Stored items from a collection

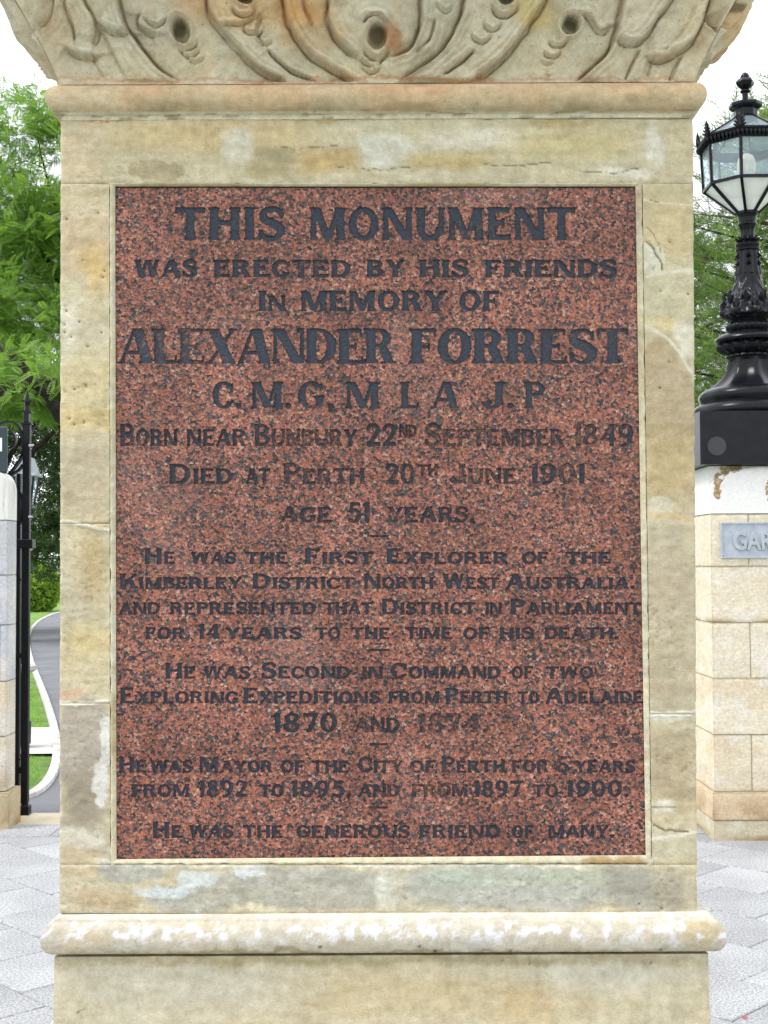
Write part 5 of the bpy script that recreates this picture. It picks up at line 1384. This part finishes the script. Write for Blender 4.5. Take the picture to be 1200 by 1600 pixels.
# rounded cap
V = []; Fc = []; n = 20
pf = [(LC, zlf(812))] + [(LC - .075 + .075 * math.cos(a), zlf(768) + (zlf(737) - zlf(768)) * math.sin(a)) for a in np.linspace(0, math.pi / 2, n)] + [(LC - .8, zlf(736.5)), (LC - .8, zlf(812))]
m_ = len(pf)
cb = MB(); cb.add([(x, LF - .002, z) for x, z in pf] + [(x, LBk, z) for x, z in pf], [tuple(range(m_ - 1, -1, -1)), tuple(range(m_, 2 * m_))] + [(i, (i + 1) % m_, m_ + (i + 1) % m_, m_ + i) for i in range(m_)])
cb.build('cap_stone', mat_simple('streaked_limewash', (.36, .33, .24), (.66, .66, .63), 5, .9, .004, 50, sc3=(3, 3, .5), lo=.32, hi=.5), lp)
# green sign on top of it
gx1 = X(8, LF + .02, 700); gz0, gz1 = zlf(737), zlf(665)
gs = empty('notice_board', (gx1 - .2, LF + .06, gz0)); tag(gs, 'dark green board with a white panel standing above the left pillar', 'sign')
MB().box(gx1 - .42, gx1, LF + .05, LF + .08, gz0 - .0005, gz1, .006).build('board', M['greensign'], gs)
MB().box(gx1 - .36, gx1 - .028, LF + .047, LF + .051, zlf(704), zlf(683)).build('white_panel', M['whitepaint'], gs)

# ================================================================== GATE
GY = 8.28; gm = M['gatemetal']
gxp = X(40.6, GY, 950)
gate = empty('iron_gate', (gxp, GY, 0)); tag(gate, 'tall black wrought iron gate leaf with scrolls swung open beside the left pillar', 'gate')
def zg(v): return Z(v, GY, 40)
pw = .046
MB().box(gxp - pw / 2, gxp + pw / 2, GY - pw / 2, GY + pw / 2, zg(1255), zg(663), .004).build('gate_post', gm, gate)
MB().box(gxp - pw / 2 + .006, gxp + pw / 2 - .006, GY - .03, GY + .03, zg(661), zg(644), .004).box(gxp - .033, gxp + .033, GY - .033, GY + .033, zg(663.5), zg(661)).box(gxp - .033, gxp + .033, GY - .033, GY + .033, zg(645), zg(643)).build('post_cap', gm, gate)
b = MB(); b.tube([(gxp, GY, zg(643)), (gxp, GY, zg(634)), (gxp, GY, zg(628)), (gxp, GY, zg(610))], [.02, .016, .022, .003], 8)
for s_ in (-1, 1): b.tube([(gxp, GY, zg(636)), (gxp + s_ * .016, GY, zg(627)), (gxp + s_ * .032, GY, zg(625)), (gxp + s_ * .034, GY, zg(629))], [.008, .007, .006, .004], 6)
b.build('spear_finial', gm, gate)
MB().box(gxp - pw / 2 - .038, gxp - pw / 2 - .012, GY - .02, GY + .02, zg(1230), zg(740)).build('gate_stile', gm, gate)
def scroll(pts, w=.05, t=.012):
    """flat iron bar bent in the plane of the gate"""
    p = resample(pts, 40); tg = np.gradient(p, axis=0); tg /= np.linalg.norm(tg, axis=1)[:, None]; nn = np.stack([-tg[:, 1], tg[:, 0]], 1)
    V = []; Fc = []
    for q, n_ in zip(p, nn):
        for so, sy_ in ((-1, -1), (1, -1), (1, 1), (-1, 1)): V.append((q[0] + n_[0] * t / 2 * so, GY + sy_ * w / 2, q[1] + n_[1] * t / 2 * so))
    for i in range(len(p) - 1):
        for k in range(4): Fc.append((i * 4 + k, i * 4 + (k + 1) % 4, i * 4 + 4 + (k + 1) % 4, i * 4 + 4 + k))
    Fc += [(0, 1, 2, 3), tuple((len(p) - 1) * 4 + k for k in (3, 2, 1, 0))]
    MB().add(V, Fc).build('scroll', gm, gate)
def gp(l): return [(X(u, GY, v), zg(v)) for u, v in l]
scroll(gp([(-14, 680), (-8, 668), (2, 662), (14, 659), (26, 662), (33, 670), (36, 682), (37, 700), (33, 716), (22, 732), (14, 741), (6, 756)]))
scroll(gp([(4, 690), (8, 680), (14, 674), (20, 676), (24.5, 684), (23, 694), (16, 700), (6, 698), (-4, 686), (-2, 672)]), .045)
scroll(gp([(36, 726), (30, 734), (20, 741), (12, 748)]), .045)
scroll(gp([(18, 756), (26, 762), (34, 772), (36, 786), (35, 806), (31, 818), (24, 824), (14, 820)]))
scroll(gp([(36, 806), (32, 818), (26, 827), (18, 832)]), .045)
for v_, h_ in ((850, .05), (1024, .03), (1203, .04), (1251, .035)):
    MB().box(gxp - 1.5, gxp - pw / 2 + .002, GY - .018, GY + .018, zg(v_) - h_ / 2, zg(v_) + h_ / 2).build('gate_rail', gm, gate)
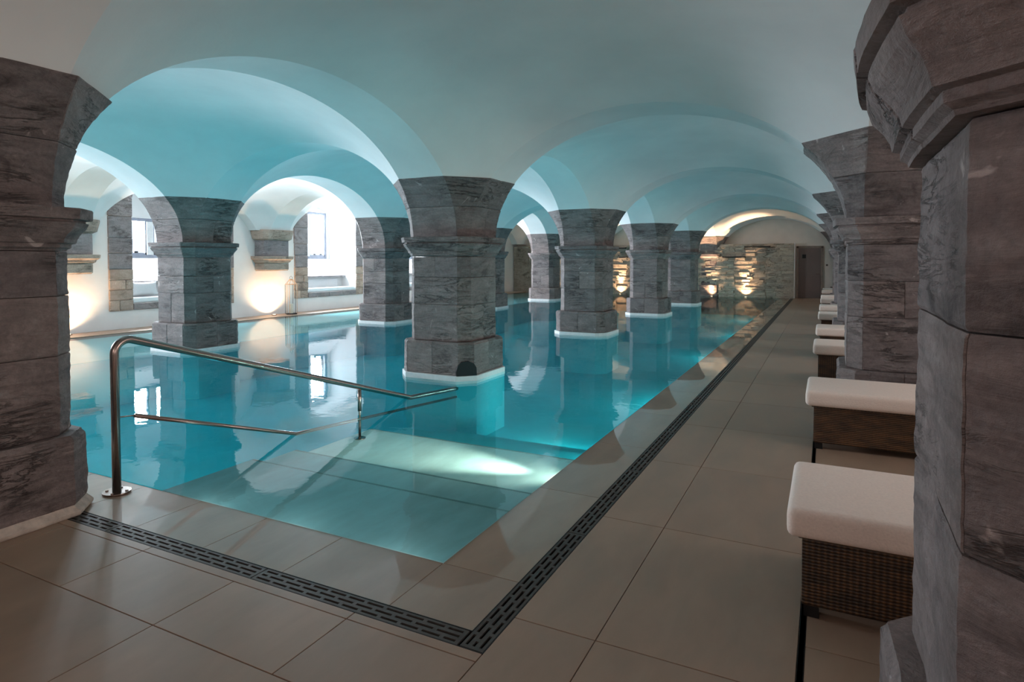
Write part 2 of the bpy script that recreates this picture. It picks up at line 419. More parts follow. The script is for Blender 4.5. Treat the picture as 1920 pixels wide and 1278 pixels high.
# ------------------------------------------------------------------ structure: floor
fl = MB()
fl.box(-1.185, 4.3, -4, 28.8, -.3, -.012); fl.box(XW, -1.185, -4, 2.10, -.3, -.012)          # deck screed
fl.box(-1.71, -1.302, 2.2164, 28.36, -.3, -.022); fl.box(-10.15, -1.302, 2.2164, 2.64, -.3, -.022)
fl.box(XW, -10.15, 2.10, 2.64, -.3, -.02); fl.box(XW, PX0 - .03, 2.64, 28.36, -.9, -.07)
floor = fl.build('floor', 'grout'); tag(floor, 'beige stone tiled pool deck with wet coping strip', kind='structure')
def tile(x0, x1, y0, y1, zt, mat, th=.02, g=.0022):
    if mat == 'coping': g = .0012
    MB().box(x0 + g, x1 - g, y0 + g, y1 - g, zt - th, zt).build('tile', mat, floor, bevel=.0012, seg=1, origin=((x0 + x1) / 2, (y0 + y1) / 2, zt))
def offs(y, a): return y + a
ycuts = [-3.9 + 1.2 * k - .12 for k in range(0, 30)]          # joints pass at y = 2.0x, 3.58 ...
def strip(x0, x1, ya, yb, off, zt=0.0, mat='tile', L=1.2):
    y = off + L * math.floor((ya - off) / L)
    while y < yb:
        a, b_ = max(y, ya), min(y + L, yb)
        if b_ - a > .03: tile(x0, x1, a, b_, zt, mat)
        y += L
strip(-1.187, -.82, -3.9, 28.75, 2.38)
strip(-.82, -.082, -3.9, 28.75, 2.38)
strip(-.058, .68, -3.9, 28.75, 2.72); strip(.68, 1.42, -3.9, 28.75, 2.38); strip(1.42, 2.16, -3.9, 28.75, 2.72)
strip(2.16, 3.2, -3.9, 28.75, 2.38, L=2.4); strip(3.2, 4.2, -3.9, 28.75, 2.38, L=2.4)
def row(y0, y1, xa, xb, off, L, zt=0.0, mat='tile'):
    x = off + L * math.floor((xa - off) / L)
    while x < xb:
        a, b_ = max(x, xa), min(x + L, xb)
        if xb - b_ < .16: b_ = xb; x = xb
        if b_ - a > .03: tile(a, b_, y0, y1, zt, mat)
        x += L
row(2.045, 2.10, -8.2, -1.187, -1.83, 1.4)
yy = 2.045; kk = 0
for h, off in [(.405, -1.83), (.74, -2.53), (.74, -1.83), (.74, -2.3), (.74, -1.9), (.9, -2.4), (1.7, -2.0)]:
    row(yy - h, yy, -8.2 if h < .8 else -6.0, -1.187, off, .70 if h < .5 else 1.2); yy -= h
# wet coping
strip(-1.734, -1.302, 2.2164, 28.36, 2.66, -.004, 'coping')
row(2.2164, 2.66, -8.4, -1.734, -3.57, .585, -.004, 'coping')
tile(-14.2, -8.4, 2.10, 2.66, -.004, 'coping')
# left walkway: raised strip by the wall and shallow shelf under the water
strip(-14.2, -13.45, 2.66, 28.36, 3.0, .012, 'tile', 1.8)
strip(-13.45, PX0, 2.66, 28.36, 3.0, -.05, 'shelf', 3.6)

# ------------------------------------------------------------------ structure: pool basin and steps
ZF = -.78
ps = MB()
ps.box(PX0 - .1, PX1 + .1, PY0, PY1, ZF - .1, ZF)
ps.box(PX0 - .1, PX0, PY0, PY1, ZF, -.03); ps.box(PX1, PX1 + .1, PY0, PY1, ZF, -.03)
ps.box(PX0 - .1, PX1 + .1, PY0 - .1, PY0, ZF, -.03); ps.box(PX0 - .1, PX1 + .1, PY1, PY1 + .1, ZF, -.03)
basin = ps.build('pool_basin', 'basin'); tag(basin, kind='structure')
for (ya, yb, z) in [(PY0, 3.74, -.15), (3.74, 4.22, -.20), (4.22, 5.28, -.26), (5.28, 5.9, -.40), (5.9, 6.6, -.58)]:
    s_ = MB().box(-4.36, PX1, ya, yb, ZF, z).build('pool_step', 'step' if z > -.3 else 'basin', basin, bevel=.008)
    if z > -.3: MB().box(-4.35, PX1, yb - .035, yb - .012, z - .01, z + .0015).build('edge_tone_strip', 'edge_tone', s_)  # added dark strip paints the tone change at the tread edge
wt = MB().add([(-13.45, PY0, 0), (PX1, PY0, 0), (PX1, PY1, 0), (-13.45, PY1, 0)], [(0, 1, 2, 3)]).build('pool_water', 'water')
tag(wt, 'still turquoise pool water reflecting the vaults', kind='structure')

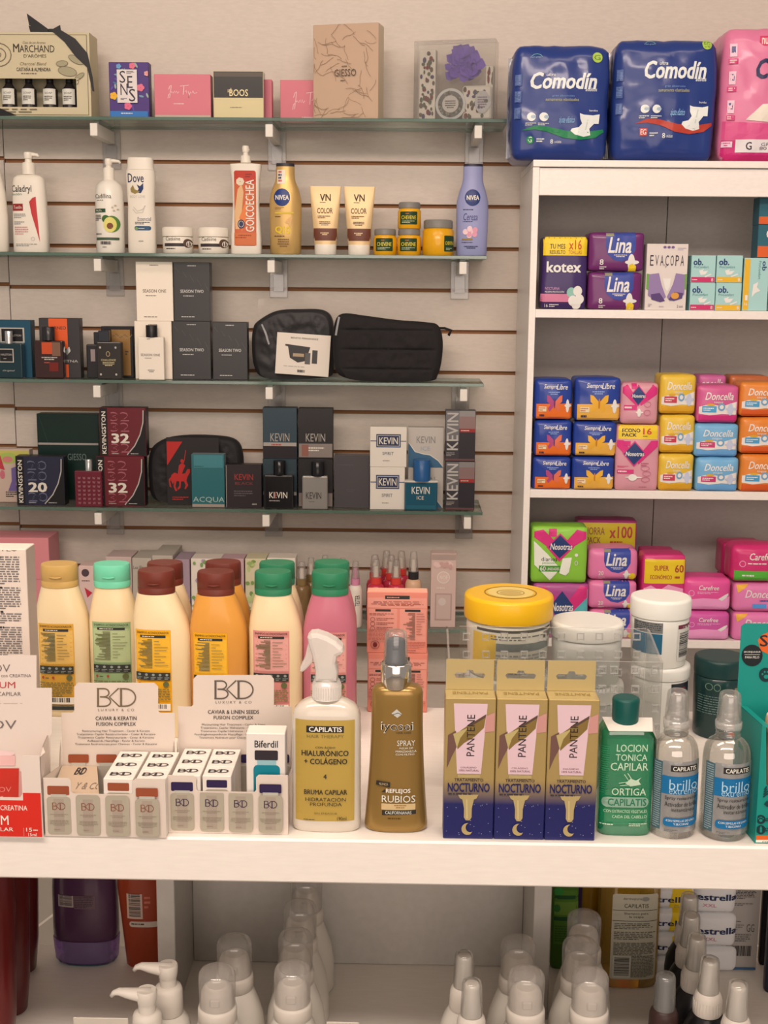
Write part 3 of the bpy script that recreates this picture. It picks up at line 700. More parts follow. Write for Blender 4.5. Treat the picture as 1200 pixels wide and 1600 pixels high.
def lab2(p):
    p.text('Essencial', 219, 340, 239, 346, M((60, 70, 100), .5)); p.lines(215, 347, 238, 352, 2, ink); p.rrect(214, 354, 239, 361, 3, M((44, 78, 108), .4)); p.lines(220, 357, 236, 359, 1, PW); p.ell(217, 358, 2.4, 2.4, M((120, 150, 80), .4), 10); p.lines(220, 377, 232, 379, 1, ink)
bottle('shampoo_bottle', 'white curved bottle with dark blue bird emblem and wide ribbed cap', 'bottle', (199, 247, 247, 397), YB, Z,
       [(397, 21), (395, 22), (350, 21.4), (320, 20.6), (300, 21.6), (275, 22.6), (266, 22)], PW, .58, 2.6, cap=[(265.7, 21.5), (262, 20.2), (249, 19.6), (247, 19)], lab=(lab, lab2), capn=2.6)
j0 = None
def lab(p):
    p.text('Cadilline', 263, 371, 286, 377, ink, .004); p.rect(261, 381, 296, 386, M((60, 48, 48), .5)); p.ell(296, 381, 6, 7, M((92, 66, 52), .5)); p.ell(297.5, 382, 3.6, 4.6, M((225, 205, 190), .5)); p.lines(264, 388, 288, 391, 1, ink)
t = bottle('cream_jar', 'white cream jar with brown label band, nearer the avocado bottle', 'jar', (254, 355, 303, 397), YB, Z,
       [(397, 22), (395, 23.5), (372, 23.5), (370.5, 22)], PW, 1, 2, cap=[(370, 24), (357, 24), (355.5, 22.5)], lab=lab, group='white cream jars')
dup(t.r, 'white cream jar with brown label band, nearer the orange labelled pump bottle', (at(334, 395, YB).x, YB, Z))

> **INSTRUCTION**
Copy out each line of the data containing the string "follow".

> **WRITTEN SOLUTION**
Write part 2 of the bpy script that recreates this picture. It picks up at line 419. More parts follow. The script is for Blender 4.5. Treat the picture as 1920 pixels wide and 1278 pixels high.
Write part 3 of the bpy script that recreates this picture. It picks up at line 700. More parts follow. Write for Blender 4.5. Treat the picture as 1200 pixels wide and 1600 pixels high.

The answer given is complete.